Langethal montra dans ses nouvelles fonctions tous les talents d'un véritable pédagogue, et lorsque, après dix années, l'état de sa santé et le désir de revoir son pays le déterminèrent à quitter Berne, il laissa derrière lui les plus vifs regrets. C'était en 1852, et Froebel venait de mourir. Langetbal se rendit d'abord à Keilhau, où il revit Middendorff, qui n'avait pas cessé, malgré un refroidissement passager, de lui garder son amitié ; puis il s'établit à Schleusingen pour y remplir les fonctions de pasteur. Au bout de dix ans (1862), l'affaiblissement de sa vue l'obligea à renoncer à cette nouvelle carrière. Il retourna alors à Keilhau (1863), et y vécut encore seize ans, donnant, malgré son grand âge et sa cécité presque complète, des leçons de latin, d'histoire et de religion aux élèves de l'institut. Il mourut le 21 juillet 1879, à l'âge de près de quatre-vingt-sept ans, un an après Barop (Voir Froebel), qui l'avait précédé dans la tombe le 5 août 1878.

Pendant son séjour à Berne, Langethal avait publié un volume intitulé L'Homme et son éducation (Der Mensch und seine Erziehung, 1843) ; il le compléta vingt et un ans plus tard par un second ouvrage intitulé Le Premier Enseignement scolaire (Der erste Schulunterricht, 1864). Le journal Kindergarten, édité par M. Fr. Seidel à Weimar, a publié, en 1882, des fragments autobiographiques laissés par Langethal, auxquels nous avons emprunté la substance de cette notice. Ce même journal a publié ensuite les lettres de Froebel à Langethal.
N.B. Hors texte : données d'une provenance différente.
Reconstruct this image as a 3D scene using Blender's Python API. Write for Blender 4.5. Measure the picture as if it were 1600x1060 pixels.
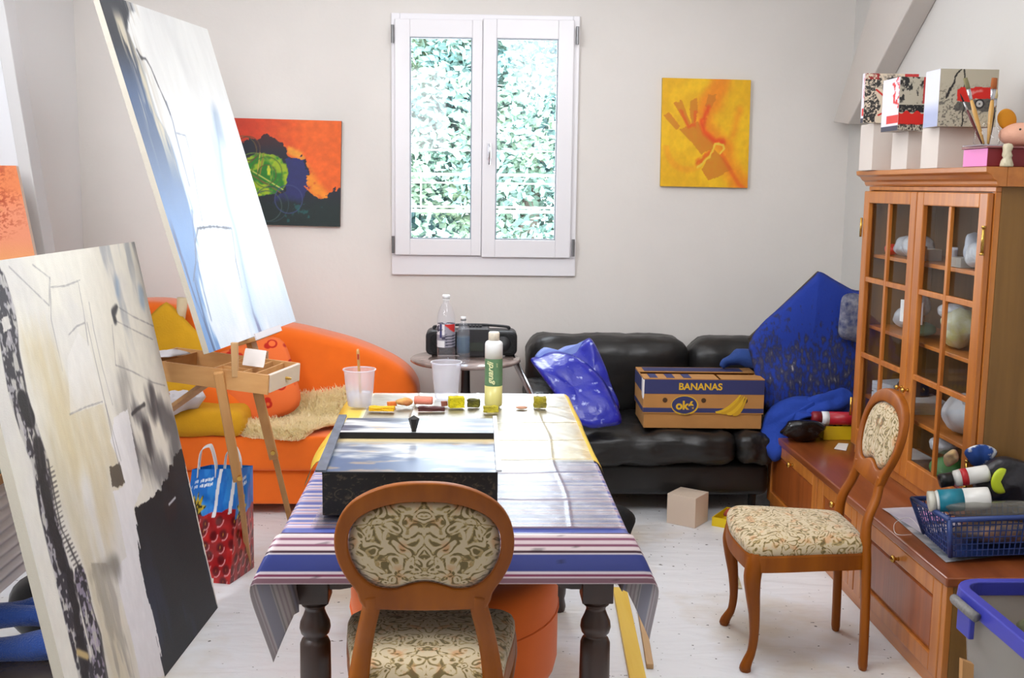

Le frère de Henri Langethal, Christian, né en 1806, fut le premier élève qui vint rejoindre à Griesheim les cinq neveux de Froebel, l'année qui suivit la fondation de l'institut créé par ce dernier. Il est mort en 1878, à Iéna. On a de lui une brochure où il a consigné ses souvenirs d'écolier, sous ce titre : Keilhau in seinen Anfängen, Iéna, 1867.